Some of the Pinots of the South Island, and those grown just north of Wellington at the southern tip of the North Island, might well have pleased him on grounds of taste, though he could only have sighed over the prices demanded for the best of them, and he might have found some of them too pale for his liking.

In New Zealand Sauvignon Blanc, however, one of the most disruptive and trend-setting wines of recent decades, he would have found confirmation of an aspect of the modern English taste in wine against which he waged a relentless crusade, namely a “depraved taste for semi-sweet wine”.

“We like our wine sweetish with a touch of acid to give it bounce, white and low in alcohol,” Waugh noted, and although he is here thinking primarily of cheap German wine, New Zealand Sauvignon Blanc also ticks many of these boxes.
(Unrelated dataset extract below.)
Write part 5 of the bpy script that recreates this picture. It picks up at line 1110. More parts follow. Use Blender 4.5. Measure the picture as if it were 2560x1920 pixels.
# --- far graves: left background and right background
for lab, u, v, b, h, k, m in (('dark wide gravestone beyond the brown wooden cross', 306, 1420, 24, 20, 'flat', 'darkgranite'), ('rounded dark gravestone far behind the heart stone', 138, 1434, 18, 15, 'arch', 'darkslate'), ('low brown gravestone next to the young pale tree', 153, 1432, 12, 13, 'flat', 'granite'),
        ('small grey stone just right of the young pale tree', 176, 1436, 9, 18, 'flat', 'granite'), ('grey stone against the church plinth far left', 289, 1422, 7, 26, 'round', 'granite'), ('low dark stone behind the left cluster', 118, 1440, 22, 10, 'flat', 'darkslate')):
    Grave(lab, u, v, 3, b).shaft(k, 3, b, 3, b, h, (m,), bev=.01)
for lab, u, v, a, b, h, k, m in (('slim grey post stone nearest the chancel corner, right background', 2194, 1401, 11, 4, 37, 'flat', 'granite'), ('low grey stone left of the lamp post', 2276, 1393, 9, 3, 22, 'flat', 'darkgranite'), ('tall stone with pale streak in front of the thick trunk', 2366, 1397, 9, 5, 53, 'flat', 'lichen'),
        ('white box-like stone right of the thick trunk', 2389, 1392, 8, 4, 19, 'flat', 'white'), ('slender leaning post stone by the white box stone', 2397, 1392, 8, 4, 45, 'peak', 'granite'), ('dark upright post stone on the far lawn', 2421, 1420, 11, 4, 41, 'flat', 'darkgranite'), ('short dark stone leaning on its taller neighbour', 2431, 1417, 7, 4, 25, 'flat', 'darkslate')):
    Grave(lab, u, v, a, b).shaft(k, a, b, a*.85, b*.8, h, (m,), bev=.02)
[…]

People tend to think, mistakenly, that these are dry wines, because they are so vividly acidic (and the grapes are often harvested before phenological ripeness in order to ensure that initial acidic ‘cut’ in the resulting wine).

But wines can be both fully sweet and thrillingly acidic — for example, some of the great sweet wines of Germany and Vouvray. New Zealand Sauvignon Blanc is of course not fully sweet, but it often contains a surprising amount of unfermented sugar. The prominent acidity conceals the fact that it is really an off-dry wine, and therefore a bit closer to New Zealand Pinot Gris than the very different flavour profiles of those two types of wine would at first suggest.
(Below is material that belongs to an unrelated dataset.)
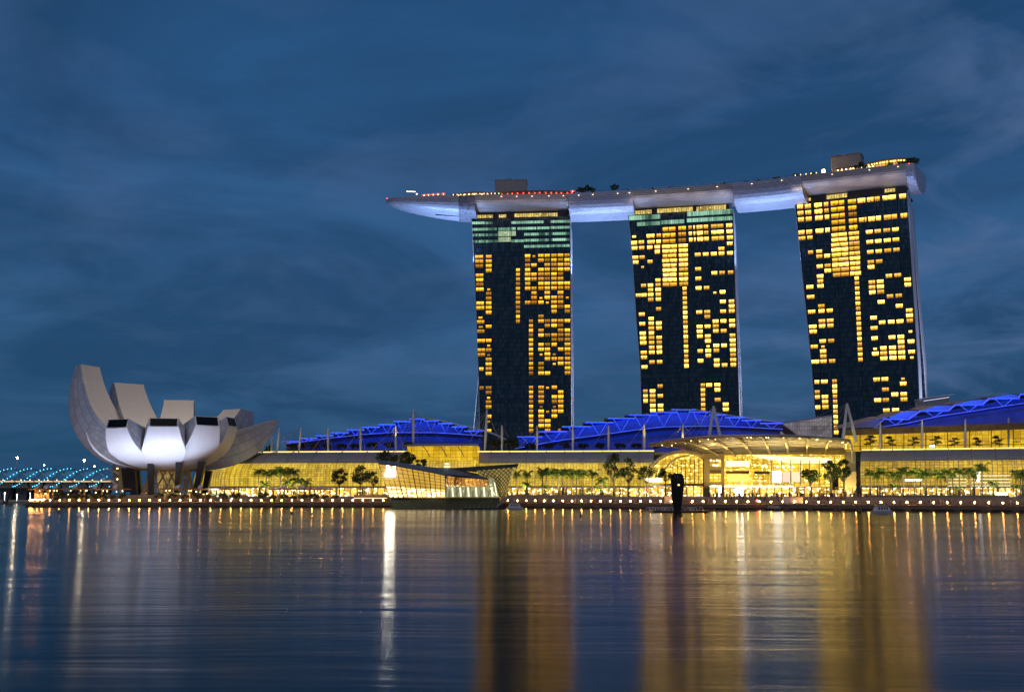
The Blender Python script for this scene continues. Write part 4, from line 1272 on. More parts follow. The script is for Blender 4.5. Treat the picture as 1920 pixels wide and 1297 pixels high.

Waugh might well have concluded that the popularity of New Zealand Sauvignon Blanc at English middle-class parties was evidence of our inability to wean ourselves from sweetness in wines. He might also, however, have taken a little satisfaction from the fact that so many of the consumers of these wines think they are drinking something dry, and pat themselves on the back for it. This is the tribute paid by ignorance to discrimination.

However, it remains true that if you serve a truly dry wine (such as properly-made Chablis) to many people they will not really enjoy it, although usually they will pretend to. That honesty about our wine likes and dislikes which Waugh hoped to instill is, just as much as ever, still to seek.